- **Task**
Note each line where "this" appears, and copy it.

- **Provided entries**
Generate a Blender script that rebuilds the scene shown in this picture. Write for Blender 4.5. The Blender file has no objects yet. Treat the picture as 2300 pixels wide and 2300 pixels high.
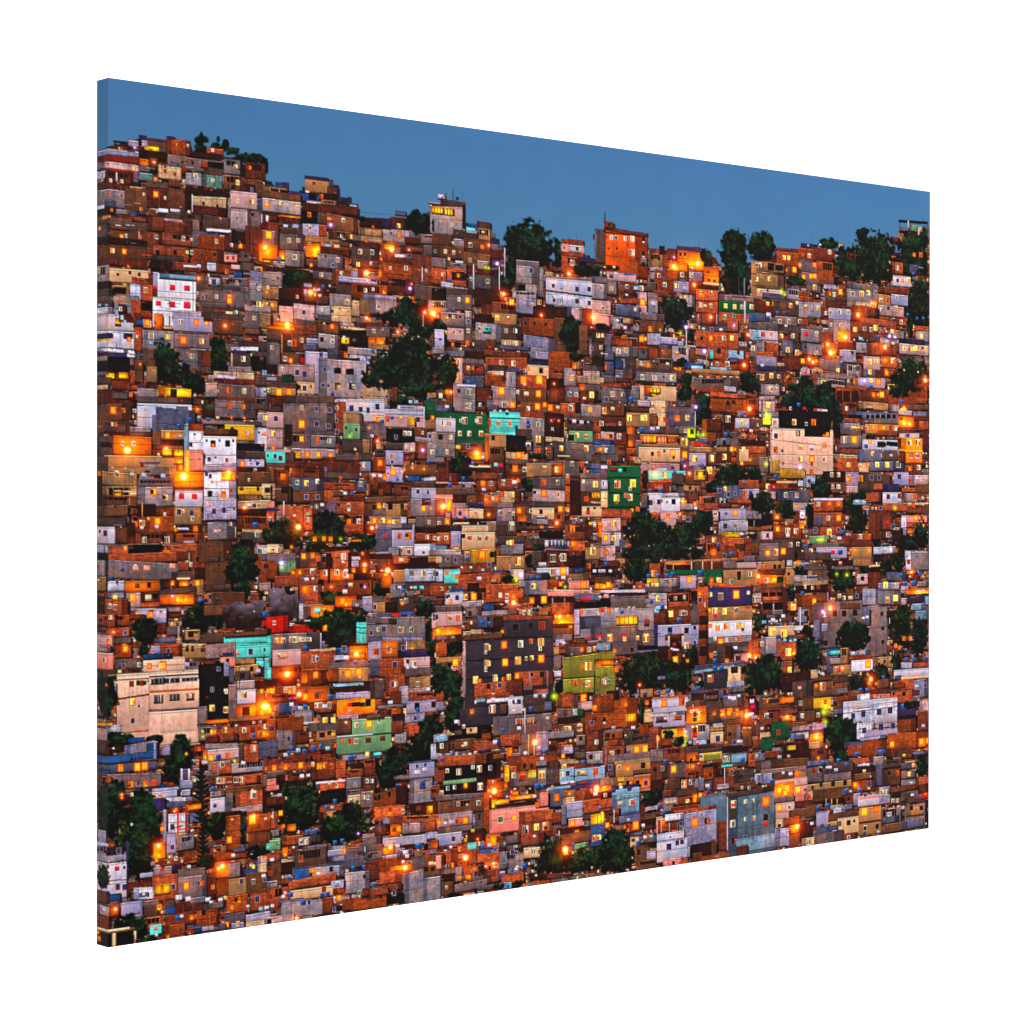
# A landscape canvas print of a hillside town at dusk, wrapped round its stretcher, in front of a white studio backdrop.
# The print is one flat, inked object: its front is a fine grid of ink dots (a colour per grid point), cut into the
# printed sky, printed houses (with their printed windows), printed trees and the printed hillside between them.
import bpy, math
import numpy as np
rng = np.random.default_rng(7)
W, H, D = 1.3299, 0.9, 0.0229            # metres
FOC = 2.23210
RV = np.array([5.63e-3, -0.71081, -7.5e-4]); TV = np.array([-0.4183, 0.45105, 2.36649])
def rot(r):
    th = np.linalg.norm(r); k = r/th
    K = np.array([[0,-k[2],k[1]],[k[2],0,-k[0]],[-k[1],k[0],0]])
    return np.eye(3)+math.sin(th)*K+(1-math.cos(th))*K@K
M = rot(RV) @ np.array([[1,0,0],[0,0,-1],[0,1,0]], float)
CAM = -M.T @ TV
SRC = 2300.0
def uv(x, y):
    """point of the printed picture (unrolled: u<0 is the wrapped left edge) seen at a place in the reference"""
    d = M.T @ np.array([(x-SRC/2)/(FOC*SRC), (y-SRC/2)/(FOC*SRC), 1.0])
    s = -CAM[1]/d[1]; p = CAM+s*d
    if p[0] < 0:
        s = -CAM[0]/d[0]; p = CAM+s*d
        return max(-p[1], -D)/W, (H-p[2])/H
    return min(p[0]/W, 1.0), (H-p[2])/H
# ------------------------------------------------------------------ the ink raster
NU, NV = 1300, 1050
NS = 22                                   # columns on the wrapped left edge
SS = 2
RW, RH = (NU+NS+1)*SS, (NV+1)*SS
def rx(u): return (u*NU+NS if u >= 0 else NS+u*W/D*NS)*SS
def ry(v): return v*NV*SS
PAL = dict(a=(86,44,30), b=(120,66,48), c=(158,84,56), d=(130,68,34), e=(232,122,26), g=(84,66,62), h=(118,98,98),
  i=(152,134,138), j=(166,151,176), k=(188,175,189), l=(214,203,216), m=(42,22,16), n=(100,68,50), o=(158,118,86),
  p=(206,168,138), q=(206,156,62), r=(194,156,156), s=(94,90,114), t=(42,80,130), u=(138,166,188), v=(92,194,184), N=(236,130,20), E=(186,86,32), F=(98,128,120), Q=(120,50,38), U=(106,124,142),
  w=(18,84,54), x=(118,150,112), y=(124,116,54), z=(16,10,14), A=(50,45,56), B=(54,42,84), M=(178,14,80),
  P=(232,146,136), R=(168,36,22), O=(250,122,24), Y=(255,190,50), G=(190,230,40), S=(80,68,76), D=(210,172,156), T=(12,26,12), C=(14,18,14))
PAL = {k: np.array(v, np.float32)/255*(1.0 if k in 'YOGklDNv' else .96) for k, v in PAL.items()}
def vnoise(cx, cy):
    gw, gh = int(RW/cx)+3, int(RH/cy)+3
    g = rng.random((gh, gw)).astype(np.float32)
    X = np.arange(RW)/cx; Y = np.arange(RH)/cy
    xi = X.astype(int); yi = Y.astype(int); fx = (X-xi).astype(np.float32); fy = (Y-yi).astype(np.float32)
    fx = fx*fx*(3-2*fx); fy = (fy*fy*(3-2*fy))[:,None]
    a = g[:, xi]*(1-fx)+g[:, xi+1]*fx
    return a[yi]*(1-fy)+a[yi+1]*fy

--

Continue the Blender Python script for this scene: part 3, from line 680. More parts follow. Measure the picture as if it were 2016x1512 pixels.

- **Result**
Generate a Blender script that rebuilds the scene shown in this picture. Write for Blender 4.5. The Blender file has no objects yet. Treat the picture as 2300 pixels wide and 2300 pixels high.
Continue the Blender Python script for this scene: part 3, from line 680. More parts follow. Measure the picture as if it were 2016x1512 pixels.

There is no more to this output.